**Source data**
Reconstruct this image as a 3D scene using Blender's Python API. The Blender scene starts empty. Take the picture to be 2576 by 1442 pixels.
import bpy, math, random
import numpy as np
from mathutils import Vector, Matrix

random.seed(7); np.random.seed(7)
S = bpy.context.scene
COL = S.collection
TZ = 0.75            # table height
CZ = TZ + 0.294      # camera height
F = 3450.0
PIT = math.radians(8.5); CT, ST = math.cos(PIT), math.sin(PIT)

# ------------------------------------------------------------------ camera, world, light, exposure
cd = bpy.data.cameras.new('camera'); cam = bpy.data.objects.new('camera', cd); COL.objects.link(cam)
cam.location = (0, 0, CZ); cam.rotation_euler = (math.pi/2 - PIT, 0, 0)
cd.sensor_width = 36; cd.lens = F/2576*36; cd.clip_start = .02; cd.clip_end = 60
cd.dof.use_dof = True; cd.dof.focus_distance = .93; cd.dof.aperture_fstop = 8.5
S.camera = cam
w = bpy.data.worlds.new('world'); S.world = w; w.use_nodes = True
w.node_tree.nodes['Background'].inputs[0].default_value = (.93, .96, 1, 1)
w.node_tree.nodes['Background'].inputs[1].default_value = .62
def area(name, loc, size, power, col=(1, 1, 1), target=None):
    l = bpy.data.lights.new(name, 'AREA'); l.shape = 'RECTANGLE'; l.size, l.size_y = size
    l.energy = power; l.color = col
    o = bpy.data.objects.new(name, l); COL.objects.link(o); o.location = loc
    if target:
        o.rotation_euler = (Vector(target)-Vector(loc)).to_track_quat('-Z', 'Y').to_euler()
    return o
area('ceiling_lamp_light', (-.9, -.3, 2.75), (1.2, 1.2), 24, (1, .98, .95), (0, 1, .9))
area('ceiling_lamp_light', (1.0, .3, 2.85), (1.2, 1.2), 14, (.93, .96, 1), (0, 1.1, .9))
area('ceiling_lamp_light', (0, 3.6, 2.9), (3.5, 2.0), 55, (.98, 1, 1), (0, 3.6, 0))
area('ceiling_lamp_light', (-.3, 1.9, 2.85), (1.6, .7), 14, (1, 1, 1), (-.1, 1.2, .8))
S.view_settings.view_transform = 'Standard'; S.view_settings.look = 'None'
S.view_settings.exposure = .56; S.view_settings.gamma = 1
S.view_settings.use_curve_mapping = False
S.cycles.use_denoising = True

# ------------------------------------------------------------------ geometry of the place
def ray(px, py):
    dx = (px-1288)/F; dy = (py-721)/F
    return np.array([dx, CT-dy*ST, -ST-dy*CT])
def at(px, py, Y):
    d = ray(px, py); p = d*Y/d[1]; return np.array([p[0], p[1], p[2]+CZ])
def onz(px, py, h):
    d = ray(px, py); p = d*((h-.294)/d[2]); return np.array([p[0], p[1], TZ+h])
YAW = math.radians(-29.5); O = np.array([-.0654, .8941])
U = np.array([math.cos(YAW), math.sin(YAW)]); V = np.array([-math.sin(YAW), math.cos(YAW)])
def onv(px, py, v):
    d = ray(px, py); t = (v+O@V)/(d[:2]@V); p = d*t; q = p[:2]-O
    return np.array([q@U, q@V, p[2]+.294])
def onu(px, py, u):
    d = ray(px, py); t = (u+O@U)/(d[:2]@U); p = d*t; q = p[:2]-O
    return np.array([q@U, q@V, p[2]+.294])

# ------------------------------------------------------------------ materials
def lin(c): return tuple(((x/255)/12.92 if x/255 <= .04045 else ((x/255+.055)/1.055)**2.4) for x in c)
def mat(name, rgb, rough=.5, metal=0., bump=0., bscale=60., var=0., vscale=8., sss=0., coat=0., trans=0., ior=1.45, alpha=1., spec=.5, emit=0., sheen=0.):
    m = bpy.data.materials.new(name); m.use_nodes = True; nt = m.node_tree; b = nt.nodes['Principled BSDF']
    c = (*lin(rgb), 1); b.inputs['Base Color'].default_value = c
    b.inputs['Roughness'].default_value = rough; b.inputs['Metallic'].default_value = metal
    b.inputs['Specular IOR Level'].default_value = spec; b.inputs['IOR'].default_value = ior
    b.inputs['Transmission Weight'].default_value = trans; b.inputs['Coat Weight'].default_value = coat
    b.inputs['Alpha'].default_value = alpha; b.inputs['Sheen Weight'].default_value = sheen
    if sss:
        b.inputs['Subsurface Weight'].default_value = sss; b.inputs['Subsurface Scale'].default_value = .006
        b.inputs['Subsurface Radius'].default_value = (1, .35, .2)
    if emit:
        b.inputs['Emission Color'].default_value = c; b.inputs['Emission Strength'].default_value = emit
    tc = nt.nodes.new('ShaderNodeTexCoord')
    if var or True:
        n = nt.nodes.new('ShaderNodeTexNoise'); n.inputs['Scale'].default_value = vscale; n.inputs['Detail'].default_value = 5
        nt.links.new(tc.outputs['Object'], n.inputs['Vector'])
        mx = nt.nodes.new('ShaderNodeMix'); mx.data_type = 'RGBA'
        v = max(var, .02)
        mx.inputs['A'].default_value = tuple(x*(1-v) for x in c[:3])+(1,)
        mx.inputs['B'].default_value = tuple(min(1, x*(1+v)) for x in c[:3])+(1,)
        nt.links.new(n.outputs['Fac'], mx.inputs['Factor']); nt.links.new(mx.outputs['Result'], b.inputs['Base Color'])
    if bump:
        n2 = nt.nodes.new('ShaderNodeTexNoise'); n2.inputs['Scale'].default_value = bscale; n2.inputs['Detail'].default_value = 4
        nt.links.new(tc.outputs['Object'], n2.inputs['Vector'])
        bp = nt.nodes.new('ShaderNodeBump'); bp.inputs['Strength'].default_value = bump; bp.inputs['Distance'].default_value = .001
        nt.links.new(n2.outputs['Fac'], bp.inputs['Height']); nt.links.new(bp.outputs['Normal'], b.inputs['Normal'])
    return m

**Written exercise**
Only the lines from the top of the data through the line that contains "PIT = math.radians(8.5);" should be quoted, exactly as they stand.

**Finished exercise**
Reconstruct this image as a 3D scene using Blender's Python API. The Blender scene starts empty. Take the picture to be 2576 by 1442 pixels.
import bpy, math, random
import numpy as np
from mathutils import Vector, Matrix

random.seed(7); np.random.seed(7)
S = bpy.context.scene
COL = S.collection
TZ = 0.75            # table height
CZ = TZ + 0.294      # camera height
F = 3450.0
PIT = math.radians(8.5); CT, ST = math.cos(PIT), math.sin(PIT)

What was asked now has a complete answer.